Sur le plan des réjouissances, les délégués des sociétés ont ensuite pu faire connaissance avec le nouveau Vice-Président de la CISAC, l’artiste visuel Miquel Barceló. Dans une vidéo préenregistrée, Miquel Barceló s’est dit honoré de rejoindre la CISAC et de représenter des millions d’artistes à travers le monde. « Je crois que, dans ce vaste monde étrange, l’art est l’une des choses capables de nous convaincre qu’un avenir est possible. L’art nous aide à exister et j’estme qu’une organisation qui se bat pour plus de 4 millions de créateurs à travers le monde a besoin de tout notre soutien. La création est l’une des rares choses sans laquelle nous ne pouvons pas vivre », a-t-il déclaré.
Une table ronde réunissant le Président de la CISAC Jean-Michel Jarre et les Présidents des Conseils des Créateurs de la CISAC, Hervé Di Rosa, Yves Nilly et Lorenzo Ferrero, a ensuite permis de mettre en lumière les grandes campagnes menées par la CISAC et ses Conseils des Créateurs. Ils ont évoqué les difficultés des créateurs sur le marché numérique, les progrès de la campagne Fair Trade Music, le nouvel optimisme autour de la campagne pour le droit de suite, les avancées spectaculaires de la campagne audiovisuelle en Amérique latine, qui viennent contraster avec l’apparent manque de soutien des députés européens lors du vote de la veille sur le « paquet de mesures sur le droit d’auteur » au sein de la Commission Marché intérieur (IMCO) du Parlement européen, et la nécessité urgente d’obtenir une réforme du cadre législatif. J.-M. Jarre a appelé les sociétés à renforcer leurs actions de lobbying et de sensibilisation.
L’Assemblée Générale a également reçu un message fort de soutien du Gouvernement portugais. Au nom du Ministre portugais de la Culture Luís Filipe Castro Mendes, l’auteur Fernando Pinto do Amaral a affirmé que son Gouvernement est attaché à « appliquer une politique qui défend, valorise et honore nos auteurs et assure la promotion de leurs œuvres au Portugal et à l’étranger (…), une politique qui encourage le respect des créateurs et valorise la création.

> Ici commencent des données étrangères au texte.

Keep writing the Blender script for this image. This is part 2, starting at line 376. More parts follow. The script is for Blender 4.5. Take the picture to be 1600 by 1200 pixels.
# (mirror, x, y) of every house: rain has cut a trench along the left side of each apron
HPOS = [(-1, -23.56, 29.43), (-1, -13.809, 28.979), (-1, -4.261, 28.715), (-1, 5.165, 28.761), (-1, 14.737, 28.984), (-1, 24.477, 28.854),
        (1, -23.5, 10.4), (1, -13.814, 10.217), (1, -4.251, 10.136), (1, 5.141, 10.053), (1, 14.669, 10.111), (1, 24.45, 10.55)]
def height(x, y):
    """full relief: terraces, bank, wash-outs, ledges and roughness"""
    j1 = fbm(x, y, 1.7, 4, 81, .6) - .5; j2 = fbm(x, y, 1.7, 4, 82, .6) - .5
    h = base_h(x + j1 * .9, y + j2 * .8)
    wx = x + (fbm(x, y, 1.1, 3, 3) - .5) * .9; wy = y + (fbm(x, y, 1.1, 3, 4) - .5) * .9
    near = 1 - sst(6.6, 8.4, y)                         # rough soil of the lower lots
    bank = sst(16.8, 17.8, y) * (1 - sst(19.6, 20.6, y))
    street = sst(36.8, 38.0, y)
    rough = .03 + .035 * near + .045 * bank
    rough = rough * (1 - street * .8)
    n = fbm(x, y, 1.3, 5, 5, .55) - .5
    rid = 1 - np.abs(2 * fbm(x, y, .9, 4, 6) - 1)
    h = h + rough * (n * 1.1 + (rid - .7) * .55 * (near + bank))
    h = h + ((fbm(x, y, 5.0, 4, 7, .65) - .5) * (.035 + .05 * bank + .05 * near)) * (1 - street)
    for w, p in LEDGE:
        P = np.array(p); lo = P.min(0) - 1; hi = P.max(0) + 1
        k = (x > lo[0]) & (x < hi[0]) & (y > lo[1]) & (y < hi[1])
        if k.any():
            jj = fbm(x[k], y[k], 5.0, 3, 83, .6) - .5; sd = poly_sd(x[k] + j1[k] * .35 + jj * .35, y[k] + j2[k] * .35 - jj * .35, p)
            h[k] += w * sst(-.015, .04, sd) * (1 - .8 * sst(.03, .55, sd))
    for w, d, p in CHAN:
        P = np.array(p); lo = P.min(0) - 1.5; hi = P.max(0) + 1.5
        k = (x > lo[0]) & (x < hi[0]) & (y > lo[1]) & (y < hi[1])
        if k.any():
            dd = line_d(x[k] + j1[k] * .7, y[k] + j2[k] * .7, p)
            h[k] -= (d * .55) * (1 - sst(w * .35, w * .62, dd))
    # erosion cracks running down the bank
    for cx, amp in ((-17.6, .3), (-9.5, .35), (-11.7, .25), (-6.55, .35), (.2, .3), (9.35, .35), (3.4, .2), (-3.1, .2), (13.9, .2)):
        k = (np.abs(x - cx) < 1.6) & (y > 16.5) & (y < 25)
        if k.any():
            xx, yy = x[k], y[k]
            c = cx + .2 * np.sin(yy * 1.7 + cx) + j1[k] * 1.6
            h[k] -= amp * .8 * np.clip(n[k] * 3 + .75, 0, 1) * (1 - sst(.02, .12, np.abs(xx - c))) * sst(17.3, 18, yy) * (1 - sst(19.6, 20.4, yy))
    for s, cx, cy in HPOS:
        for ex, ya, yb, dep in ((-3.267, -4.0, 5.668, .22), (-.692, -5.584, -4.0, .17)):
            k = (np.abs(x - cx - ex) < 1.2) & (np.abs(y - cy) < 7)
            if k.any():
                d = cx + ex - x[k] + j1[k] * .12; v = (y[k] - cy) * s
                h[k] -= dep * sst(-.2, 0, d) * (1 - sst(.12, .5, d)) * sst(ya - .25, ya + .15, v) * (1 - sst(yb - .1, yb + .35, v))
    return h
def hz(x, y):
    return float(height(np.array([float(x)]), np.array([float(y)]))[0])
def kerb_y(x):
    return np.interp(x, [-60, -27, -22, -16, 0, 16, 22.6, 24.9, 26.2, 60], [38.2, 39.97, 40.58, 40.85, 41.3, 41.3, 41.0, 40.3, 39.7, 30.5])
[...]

Seule une telle politique peut assurer à la culture un avenir conforme à nos valeurs. »
Dans son discours de clôture, le célèbre musicien et Président de la CISAC Jean-Michel Jarre a appelé tous les décideurs politiques à prendre conscience que la culture est la force motrice de l’économie numérique. Revenant de New York et de sa dernière tournée, Jean-Michel Jarre a chaleureusement remercié SPAutores d’avoir accueilli la communauté de la gestion collective à Lisbonne et salué ses actions pour établir un réseau des sociétés lusophones en Afrique.
Les efforts infatigables de la CISAC ont contribué à placer la question du transfert de la valeur au sommet des priorités du monde culturel, a souligné J.-M. Jarre. C’est « le plus gros enjeu de notre époque pour les créateurs. La plus grande injustice de leur vie professionnelle et la plus grande faille de l’économie de la création. » Il a ensuite ajouté : « Si nous nous soucions des futures générations de créateurs, nous devons tout faire pour que le marché numérique génère plus de sources de revenus pour les créateurs. »
Jean-Michel Jarre a réclamé un droit inaliénable et universel à rémunération pour les auteurs audiovisuels, soulignant que l’Argentine, le Chili et la Colombie « ont ouvert la voie » de son adoption universelle. Pour finir, le Président de la CISAC a fait remarquer que les artistes visuels ont « entrouvert la porte à l’avancement de leur cause à l’OMPI et créé une dynamique » en faveur de l’adoption universelle du droit de suite.
Jean-Michel Jarre a alors appelé tous les délégués de l’Assemblée Générale à se rallier derrière une même cause : l’ère numérique est une bonne chose pour les créateurs, car elle leur offre des opportunités sans précédent, a-t-il souligné. Mais, en réalité, tout le monde doit reconnaître que l’« économie numérique » est en fait l’« économie de la culture », alimentée par les créateurs. Et pourtant, ce sont les géants du secteur numérique et non les créateurs qui en retirent les bénéfices. Il a terminé par ces mots : « La révolution numérique doit être celle des créateurs. À nous de le faire comprendre à tous les responsables politiques et preneurs de décisions. »
L’Assemblée Générale 2018 de la CISAC se tiendra en juin 2018 à Varsovie (Pologne).